1987 yazı idi. PKK'nın kırsaldaki silahlı eylemleri tırmanıyor, çatışmalara ilşikin bilgiler, internet ve fax henüz yaygınlaşmadığı için gazetelere MİT'in özel kuryeleri aracılığı ile iletiliyordu. İşte o günlerde, daha sonra PKK içerisindeki hesaplaşmada Apo'nun emriyle infaz edilip, bilahare örgüt içinde "şehit" ilan edilen Dersim Eyalet Komutanı Dr. Baran'a bağlı militanlardan biri, Mehmetcikle girilen çatışmada yaralandı.. Yaralının ilk tedavisi de çatışma alanından uzaklaştıktan sonra açık arazide yapıldı. İşte bu yaralı PKK militanının dağdaki tedavisi sırasında çok yakından, çalıların arkasından çekilmiş ve çok da net renkli (dia) fotograf, Hürriyet Gazetesi'nin manşetinde yayınlandı. Aynı gün aynı çatışmaya ilişkin Milliyet Gazetesi'inin de birinci sayfasında bir haber vardı. Ama Milliyet Gazetesi'nin fotografı, Hürriyet Gazetesi'nin fotografına nazaran daha küçük ve flu idi.

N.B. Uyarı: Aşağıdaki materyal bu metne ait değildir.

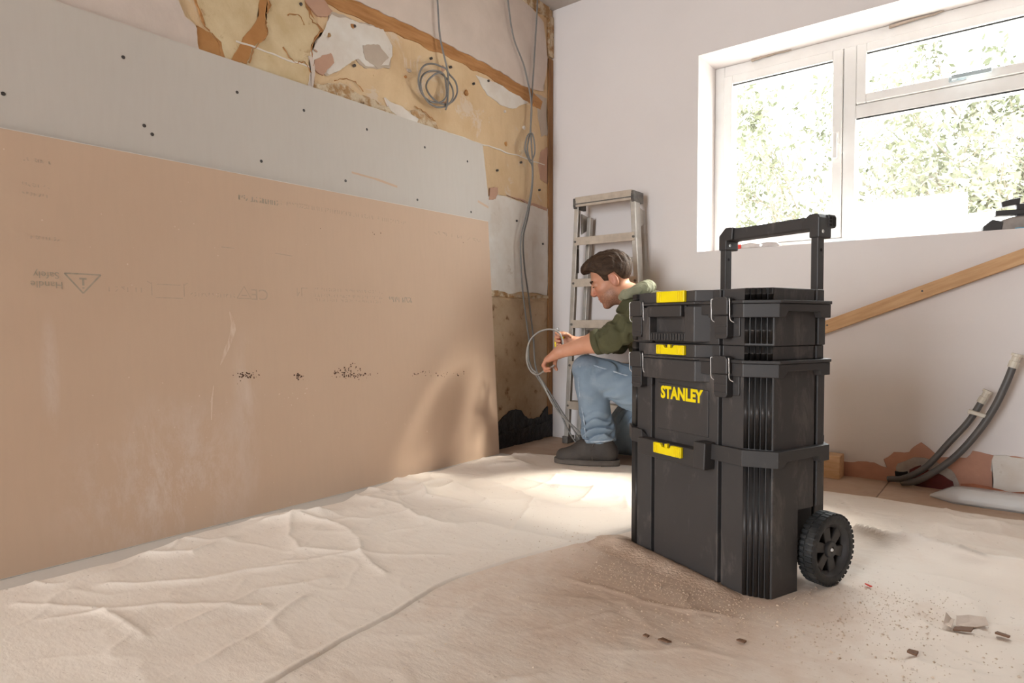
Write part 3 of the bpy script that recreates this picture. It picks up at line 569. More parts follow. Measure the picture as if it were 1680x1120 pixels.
CREASES = [([(1.24, -1.702), (1.34, -1.69), (1.443, -1.698), (1.52, -1.70), (1.606, -1.667), (1.70, -1.65)], 0.005, 0.005),
           ([(1.888, -1.685), (1.94, -1.66), (1.985, -1.625), (1.975, -1.54), (1.974, -1.462)], 0.006, 0.008), ([(1.985, -1.625), (2.05, -1.62), (2.144, -1.571), (2.4, -1.6)], 0.006, 0.009),
           ([(1.758, -0.877), (1.82, -0.91), (1.905, -0.924), (2.02, -0.95), (2.148, -0.975), (2.5, -1.0)], 0.055, 0.022), ([(1.95, -1.28), (1.955, -1.38), (1.95, -1.48)], 0.006, 0.006),
           ([(1.2, -2.15), (1.36, -1.95), (1.43, -1.8)], 0.003, 0.005), ([(0.95, -2.6), (0.90, -2.35), (0.83, -2.2)], 0.006, 0.008), ([(0.50, -2.60), (0.62, -2.42), (0.80, -2.28)], 0.006, 0.007), ([(0.36, -2.62), (0.52, -2.52), (0.75, -2.50)], 0.006, 0.007), ([(1.25, -2.55), (1.32, -2.3), (1.46, -2.1)], 0.004, 0.006), ([(1.5, -1.95), (1.62, -1.85), (1.78, -1.80)], 0.004, 0.006), ([(0.62, -0.85), (0.68, -1.0), (0.66, -1.18)], 0.010, 0.012), ([(0.84, -0.72), (0.87, -0.95), (0.9, -1.1)], 0.010, 0.012), ([(1.7, -1.12), (1.85, -1.16), (2.1, -1.12)], 0.012, 0.02), ([(1.75, -0.62), (2.0, -0.68), (2.4, -0.66)], 0.016, 0.025),
           ([(1.82, -0.48), (2.1, -0.52)], 0.01, 0.02),
           ([(0.60, -2.10), (0.66, -2.02), (0.70, -1.93), (0.78, -1.96), (0.86, -1.985)], 0.008, 0.008), ([(0.40, -2.45), (0.55, -2.30), (0.64, -2.08)], 0.010, 0.010),
           ([(0.70, -1.93), (0.60, -1.86), (0.45, -1.82), (0.32, -1.86)], 0.012, 0.011), ([(0.70, -1.93), (0.80, -1.88), (0.9, -1.80)], 0.006, 0.008),
           ([(0.78, -1.20), (0.84, -1.36), (0.92, -1.52), (0.94, -1.62)], 0.006, 0.007), ([(0.45, -1.10), (0.62, -1.14), (0.78, -1.20), (0.95, -1.22), (1.05, -1.15)], 0.014, 0.014), ([(0.55, -1.0), (0.75, -1.02), (0.9, -0.95)], 0.018, 0.02),
           ([(0.35, -1.35), (0.45, -1.42), (0.58, -1.40)], 0.020, 0.016), ([(0.40, -1.22), (0.52, -1.26), (0.64, -1.32)], 0.018, 0.014), ([(0.30, -1.6), (0.45, -1.55), (0.60, -1.62), (0.75, -1.60)], 0.012, 0.014),
           ([(0.24, -1.95), (0.30, -1.88), (0.33, -1.80)], 0.030, 0.022), ([(0.30, -1.88), (0.42, -1.98), (0.55, -2.02), (0.68, -1.95)], 0.014, 0.012),
           ([(0.26, -2.3), (0.34, -2.22), (0.30, -2.10)], 0.014, 0.014), ([(0.75, -2.45), (0.72, -2.25), (0.78, -2.10)], 0.006, 0.012),
           ([(0.30, -0.78), (0.5, -0.74), (0.66, -0.76)], 0.012, 0.016), ([(0.95, -0.75), (1.0, -0.95), (1.1, -1.1)], 0.012, 0.02)]
TBX, TBY, TBA = 1.448, -1.457, math.radians(-20.4)
def tb_local(x, y):
    dx, dy = x - TBX, y - TBY; return dx * math.cos(TBA) + dy * math.sin(TBA), -dx * math.sin(TBA) + dy * math.cos(TBA)
def sheet_h(x, y):
    lx, ly = tb_local(x, y)
    q = np.hypot(np.maximum(np.abs(lx) - 0.28, 0), np.maximum(np.abs(ly - 0.15) - 0.19, 0)); k = sm(0.0, 0.12, q)
    k = k * sm(0.10, 0.22, seg_d(x, y, [(0.47, -0.62), (0.73, -0.50)]))
    k = k * sm(0.10, 0.25, seg_d(x, y, [(0.5, -0.45), (0.95, -0.25), (1.2, -0.2)]))
    wx = x + 0.10 * (fbm(x, y, 3.0, 5) - 0.5); wy = y + 0.10 * (fbm(x, y, 3.0, 6) - 0.5)
    far = sm(-2.2, -0.7, y)
    n1 = fbm(wx * 1.0, wy * 1.6, 1.7, 11, 3)
    r1 = 1 - np.abs(2 * fbm(wx * 1.2, wy * 0.9, 3.2, 21, 3) - 1); r2 = 1 - np.abs(2 * fbm(wx * 0.7 + wy * 0.5, wy - 0.4 * wx, 5.5, 31, 2) - 1)
    leftk = 1 - sm(0.22, 0.55, x)
    rk = sm(1.75, 2.05, x) * sm(-1.9, -1.3, y)
    h = 0.014 * (n1 - 0.40).clip(0) + (0.0022 + 0.004 * rk + 0.006 * leftk + 0.003 * far) * r1 ** 9 + (0.0012 + 0.003 * leftk + 0.005 * rk) * r2 ** 10
    h = h + (0.014 * leftk + 0.0010) * (fbm(wx, wy, 6.0, 41, 3) - 0.35).clip(0)
    cx_, cy_ = x + 0.03 * (fbm(x, y, 9, 51, 3) - 0.5), y + 0.03 * (fbm(x, y, 9, 52, 3) - 0.5)
    am = 0.35 + 1.6 * (fbm(x, y, 5.0, 91, 3) - 0.25).clip(0)
    for pts, a, wd in CREASES:
        d = seg_d(cx_, cy_, pts); h = h + a * am * (0.55 * np.exp(-d / (0.45 * wd)) + 0.45 * np.exp(-(d / (2.0 * wd)) ** 2))
    return 0.0025 + h * k
def lerp_curve(pts):
    a = np.array([p[0] for p in pts]); b = np.array([p[1] for p in pts]); i = np.argsort(a); a, b = a[i], b[i]
    return lambda t: np.interp(t, a, b)
xl = lerp_curve([(-4.6, 0.27), (-2.622, 0.245), (-2.487, 0.258), (-2.387, 0.248), (-2.27, 0.215), (-2.176, 0.204), (-2.05, 0.185), (-1.935, 0.190), (-1.80, 0.245), (-1.665, 0.270), (-1.5, 0.20), (-1.312, 0.16), (-1.1, 0.165), (-0.937, 0.168), (-0.8, 0.20), (-0.4, 0.26)])
xo = lerp_curve([(-4.6, 1.35), (-2.411, 1.091), (-2.257, 1.065), (-2.107, 1.055), (-1.95, 1.026), (-1.876, 1.026), (-1.782, 1.043), (-1.66, 1.07), (-1.573, 1.092), (-1.412, 1.156), (-1.25, 1.20), (-1.0, 1.22), (-0.4, 1.25)])
yb2 = lerp_curve([(0.1, -0.64), (0.25, -0.60), (0.35, -0.52), (0.5, -0.47), (0.8, -0.43), (1.3, -0.45)])
yb1 = lerp_curve([(0.7, -0.42), (1.3, -0.40), (1.563, -0.359), (1.70, -0.35), (1.843, -0.348), (2.0, -0.36), (2.151, -0.389), (2.6, -0.42), (4.3, -0.5)])
def cloth(name, y0, ybf, xlf, xrf, nx, ny, dz, mat, label, hem_side=None):
    s, t = np.meshgrid(np.linspace(0, 1, nx) ** 1.0, np.linspace(0, 1, ny)); t = 1 - (1 - t) ** 1.0
    y = y0 + (-0.45 - y0) * t; x = xlf(y) + (xrf(y) - xlf(y)) * s
    y = y0 + (ybf(x) + 0.006 * (fbm(x, y, 14, 77) - 0.5) - y0) * t; x = xlf(y) + (xrf(y) - xlf(y)) * s
    z = sheet_h(x, y) + dz
    if hem_side == 'r':                                     # stitched hem along the free edge
        d = np.abs(x - xrf(y)); z = z + 0.0022 * np.exp(-((d - 0.008) / 0.006) ** 2)
        z = np.where(d < 0.002, z - dz - 0.001, z)
    e = sm(0.0, 0.05, ybf(x) - y); over = x > 0.53
    z = np.where(over, z * (0.3 + 0.7 * e) + (FZ + 0.007) * (1 - e) * 0.8, z)
    idx = np.arange(nx * ny).reshape(ny, nx)
    f = np.stack([idx[:-1, :-1], idx[:-1, 1:], idx[1:, 1:], idx[1:, :-1]], -1).reshape(-1, 4)
    me = bpy.data.meshes.new(name); me.from_pydata(np.stack([x, y, z], -1).reshape(-1, 3).tolist(), [], f.tolist())
    o = link(name, me, mat, smooth=True); tag(o, label, 'dust sheet'); return o
cloth('dust_sheet', -3.6, yb1, lambda y: xo(y) - 0.35, lambda y: 3.9 + 0 * y, 430, 460, 0.0, 'sheet', 'dirt-strewn cotton dust sheet under the black tool boxes')
cloth('dust_sheet', -3.6, yb2, xl, xo, 230, 620, 0.0045, 'sheet2', 'cleaner creased cotton dust sheet along the leaning plasterboards', 'r')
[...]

Herkes biliyordu ki, haberi de fotografı da gazetelere MİT vermişti.

Fakat bir sonraki gün ne MİT'in ne de gazetecilik camiasının aklından asla geçmeyecek bir olay patlak verdi. Milliyet Gazetesi, manşetine, "Büyük Kardeşe Büyük Resim" başlığını koyarak, isim vermeden MİT'i haber servisinde adil olmaya çağırıyordu. Bu Türk basın tarihinde yer alan ve bence iletişim okullarında ders olarak okutulması gereken bir konudur.

Unutmadan. Hürriyet Gazetesi ile Milliyet Gazetesi arasında kavgaya yolaçan ve MİT'i ortada bırakan o PKK haberi var ya, işte o haber, benim çalıştığım gazeteye de MİT'in yakışıklı bir kuryesi tarafından sarı zarf içerisinde fotografsız, sadece haber metni olarak iletildi.

Ne mi demeye çalışıyorum? Şamil kardeş sen anladın beni. 1987'de senin, benim çalıştığım gazeteye ve Hürriyet'e sarı zarf gönderen MİT, "PKK'nın ensesindeyim" mesajı veriyordu. Dr. Baran öldü. Ama PKK hep büyüdü. Senin kalemin kuvvetlidir. Yarın bir gün Ergenekon'un MİT'i kuşattığını da yazarsın sen. Ama o bilgi, ya da "istihbarat raporu" sana kimden gelir bilemem. Çünkü benim paranoyam ancak buraya yetiyor.